DetikdJakarta.com | Jakarta – Sejumlah tokoh senior Partai Persatuan Pembangunan (PPP) yang berasal dari keluarga besar dan eksponen pendiri partai hasil fusi tahun 1973 (NU, Parmusi, Sarekat Islam, dan Perti) menggelar pertemuan di kediaman almarhum KH. Rusli Halil, salah satu tokoh pendiri PPP, di Jl. Gereja No.24, Cilandak Barat, Jakarta Selatan(30/9/2025).
Pertemuan ini digelar sebagai respons atas dinamika dan kekisruhan yang terjadi pasca-Muktamar X PPP.
Tokoh Senior Lintas Generasi Hadir
Hadir dalam kesempatan tersebut sejumlah tokoh lintas generasi, di antaranya:
Prof. Dr. Anwar Sanusi, mantan Ketua Umum PPP dan anggota DPR RI empat periode, perwakilan dari Partai Muslimin Indonesia (Parmusi).
Rahmat Ferial, senior PPP, mantan anggota DPR RI lima periode.
Imam Aulia Cokroaminoto, keturunan langsung dari HOS Tjokroaminoto, pendiri Sarekat Islam.
Prof. Dr. KH. Husnan Bey Fananie, tokoh senior PPP, mantan Duta Besar RI untuk Azerbaijan (2016–2020), akademisi, dan kini disebut-sebut sebagai calon Ketua Umum PPP.
Dalam pernyataannya, Prof. Dr. KH. Husnan Bey Fananie menegaskan bahwa PPP harus kembali pada jati dirinya sebagai rumah besar umat Islam. Ia menilai konflik internal, dualisme kepemimpinan, serta perebutan kursi belakangan ini telah merusak marwah partai.
PPP lahir pada 5 Januari 1973 dari fusi empat partai Islam. Ia didirikan sebagai rumah besar umat Islam, tempat menyalurkan aspirasi politik, menjaga moral bangsa, serta memperjuangkan keadilan sosial. PPP bukan milik elit, bukan barang dagangan, bukan pula warisan yang diperebutkan. PPP adalah amanah umat,” tegas Fananie.

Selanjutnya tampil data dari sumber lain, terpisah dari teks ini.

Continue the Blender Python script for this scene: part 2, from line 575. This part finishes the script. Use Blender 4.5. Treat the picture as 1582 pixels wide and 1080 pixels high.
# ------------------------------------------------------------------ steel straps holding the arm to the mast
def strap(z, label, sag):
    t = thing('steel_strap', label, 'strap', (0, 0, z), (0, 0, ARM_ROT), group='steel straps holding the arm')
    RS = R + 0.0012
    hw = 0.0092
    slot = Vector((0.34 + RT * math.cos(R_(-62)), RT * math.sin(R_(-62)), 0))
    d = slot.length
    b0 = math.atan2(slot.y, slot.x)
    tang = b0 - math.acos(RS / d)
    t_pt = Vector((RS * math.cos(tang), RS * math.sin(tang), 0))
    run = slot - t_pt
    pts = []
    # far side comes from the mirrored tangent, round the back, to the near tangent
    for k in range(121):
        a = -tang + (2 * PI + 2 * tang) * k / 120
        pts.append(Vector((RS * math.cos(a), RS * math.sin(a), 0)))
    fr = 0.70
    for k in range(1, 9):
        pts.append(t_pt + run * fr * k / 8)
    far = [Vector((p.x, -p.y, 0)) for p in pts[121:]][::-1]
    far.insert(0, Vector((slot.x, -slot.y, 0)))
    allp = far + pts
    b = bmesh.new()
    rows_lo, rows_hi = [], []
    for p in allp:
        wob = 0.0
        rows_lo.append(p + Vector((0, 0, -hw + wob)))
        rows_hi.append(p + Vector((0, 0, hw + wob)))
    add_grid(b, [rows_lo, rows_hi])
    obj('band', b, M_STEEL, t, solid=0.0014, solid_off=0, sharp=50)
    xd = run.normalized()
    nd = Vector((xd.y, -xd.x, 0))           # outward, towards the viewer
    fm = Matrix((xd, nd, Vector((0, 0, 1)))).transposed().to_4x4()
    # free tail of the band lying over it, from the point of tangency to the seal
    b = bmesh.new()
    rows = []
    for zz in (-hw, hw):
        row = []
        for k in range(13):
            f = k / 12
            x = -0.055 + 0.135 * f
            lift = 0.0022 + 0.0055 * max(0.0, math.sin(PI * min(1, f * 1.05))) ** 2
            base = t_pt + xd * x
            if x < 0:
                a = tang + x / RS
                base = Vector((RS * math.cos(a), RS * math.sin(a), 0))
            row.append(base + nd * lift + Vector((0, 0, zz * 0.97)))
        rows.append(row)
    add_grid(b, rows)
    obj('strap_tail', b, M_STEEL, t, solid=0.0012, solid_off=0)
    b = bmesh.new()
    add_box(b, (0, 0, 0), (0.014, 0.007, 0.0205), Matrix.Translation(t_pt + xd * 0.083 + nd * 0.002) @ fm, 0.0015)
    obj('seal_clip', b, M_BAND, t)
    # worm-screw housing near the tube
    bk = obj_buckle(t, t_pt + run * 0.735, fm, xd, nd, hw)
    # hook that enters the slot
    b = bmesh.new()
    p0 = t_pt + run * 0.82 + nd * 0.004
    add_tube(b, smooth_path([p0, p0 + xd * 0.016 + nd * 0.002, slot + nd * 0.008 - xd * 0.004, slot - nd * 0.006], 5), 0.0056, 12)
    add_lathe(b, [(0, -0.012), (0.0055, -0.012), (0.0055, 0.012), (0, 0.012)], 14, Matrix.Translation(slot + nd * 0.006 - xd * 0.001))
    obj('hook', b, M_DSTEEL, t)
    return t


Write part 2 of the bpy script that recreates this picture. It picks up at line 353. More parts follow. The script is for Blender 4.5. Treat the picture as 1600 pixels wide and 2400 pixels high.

Fananie juga menyerukan agar pemerintah, khususnya Presiden Prabowo Subianto, ikut mengambil peran sebagai penengah dalam menyelesaikan konflik kepemimpinan PPP.
Kami menolak hasil muktamar yang cacat aturan. Untuk itu, kami berkomitmen menggelar muktamar ulang pada tahun 2025 sebagai langkah mengembalikan PPP ke jalur yang benar. Ini bagian dari ibadah politik, menjaga umat sekaligus menjaga bangsa,” lanjutnya.
Tokoh-tokoh eksponen 1973 menekankan bahwa PPP harus kembali menghidupkan peran poros tengah sebagai kekuatan moral-politik yang menyeimbangkan dinamika demokrasi Indonesia.
Kita tidak sedang membangun alat kekuasaan, tapi sedang menjaga amanah umat. Poros tengah harus kembali berdiri kokoh, sebab dari situlah PPP dapat menjadi penentu arah politik bangsa,” tutup Fananie.
Dalam kesempatan tersebut, Prof. Anwar Sanusi juga mengingatkan kembali nilai dasar perjuangan PPP yang lahir dari para ulama pendiri.
Menurutnya, PPP tidak boleh melupakan 5 Khitbah Partai dan 6 Prinsip Perjuangan, yang salah satunya menekankan pentingnya membentuk manusia beriman dan bertakwa kepada Allah SWT, menuju masyarakat yang adil, makmur, dan diridhai-Nya.
Ia menegaskan bahwa asas dan simbol partai seharusnya dijaga sebagai amanah, bukan diperebutkan.
Sangat memalukan jika partai yang berasas Islam berlambangkan Ka’bah justru dipakai untuk rebutan jabatan. Padahal, para ulama mendirikannya untuk membentuk manusia yang beriman dan bertakwa, agar lahir masyarakat adil dan makmur. Itulah pesan yang ingin saya titipkan sebagai penerus eksponen pendiri,” ujar Sanusi.
Pertemuan ditutup dengan doa serta penegasan bahwa PPP harus kembali ke khitah perjuangan Islam, berlandaskan musyawarah, dan menegakkan prinsip amar ma’ruf nahi munkar. Panitia menyampaikan terima kasih kepada para tokoh, ulama, dan awak media yang hadir.
Kami atas nama panitia mengucapkan terima kasih atas perhatian rekan-rekan media cetak, media elektronik, maupun media online. Mohon maaf bila ada kekurangan dalam penyelenggaraan pertemuan ini,” tutup panitia.